The Scottish Book (Polish: Księga Szkocka) was a thick notebook used by mathematicians of the Lwów School of Mathematics in Poland for jotting down problems meant to be solved. The notebook was named after the "Scottish Café" where it was kept.

Originally, the mathematicians who gathered at the cafe would write down the problems and equations directly on the cafe's marble table tops, but these would be erased at the end of each day, and so the record of the preceding discussions would be lost. The idea for the book was most likely originally suggested by Stefan Banach, or his wife, Łucja, who purchased a large notebook and left it with the proprietor of the cafe.

The Scottish Café (Polish: Kawiarnia Szkocka) was the café in Lwów (now Lviv) where, in the 1930s and 1940s, mathematicians from the Lwów School collaboratively discussed research problems, particularly in functional analysis and topology.

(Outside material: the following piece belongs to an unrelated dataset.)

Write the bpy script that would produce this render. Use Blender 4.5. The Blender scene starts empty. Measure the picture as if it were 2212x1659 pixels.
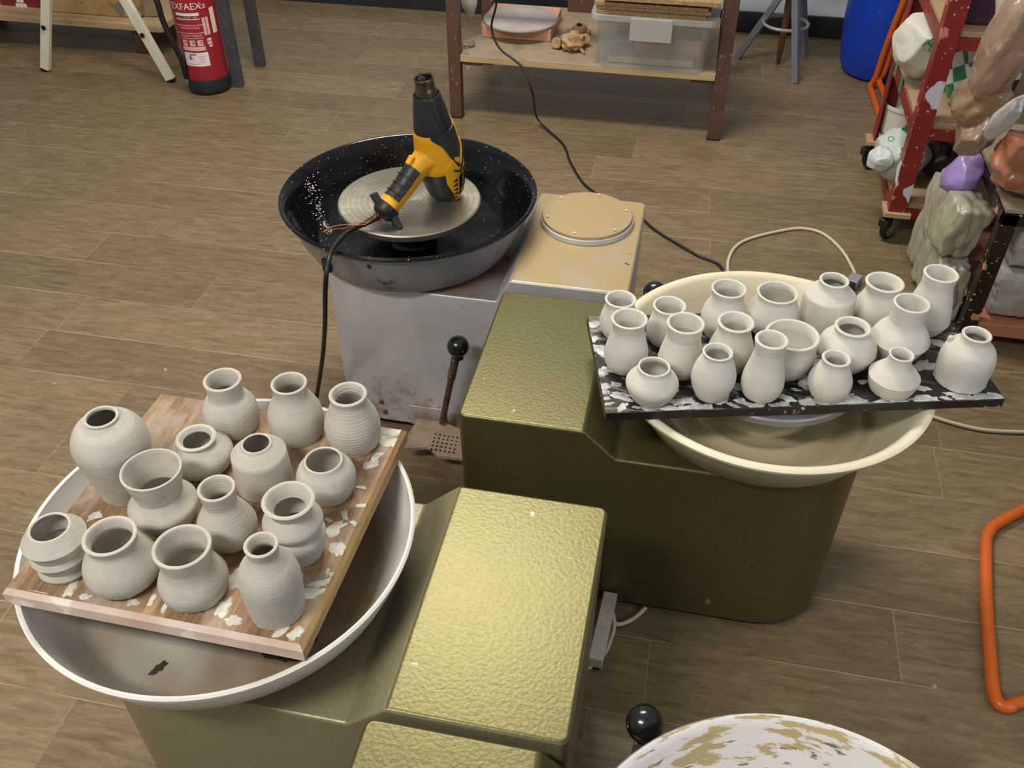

Stanislaw Ulam recounts that the tables of the café had marble tops, so they could write in pencil, directly on the table, during their discussions. To keep the results from being lost, and after becoming annoyed with their writing directly on the table tops, Stefan Banach's wife provided the mathematicians with a large notebook, which was used for writing the problems and answers and eventually became known as the Scottish Book. The book—a collection of solved, unsolved, and even probably unsolvable problems—could be borrowed by any of the guests of the café. Solving any of the problems was rewarded with prizes, with the most difficult and challenging problems having expensive prizes (during the Great Depression and on the eve of World War II), such as a bottle of fine brandy.

For problem 153, which was later recognized as being closely related to Stefan Banach's "basis problem", Stanisław Mazur offered the prize of a live goose. This problem was solved only in 1972 by Per Enflo, who was presented with the live goose in a ceremony that was broadcast throughout Poland.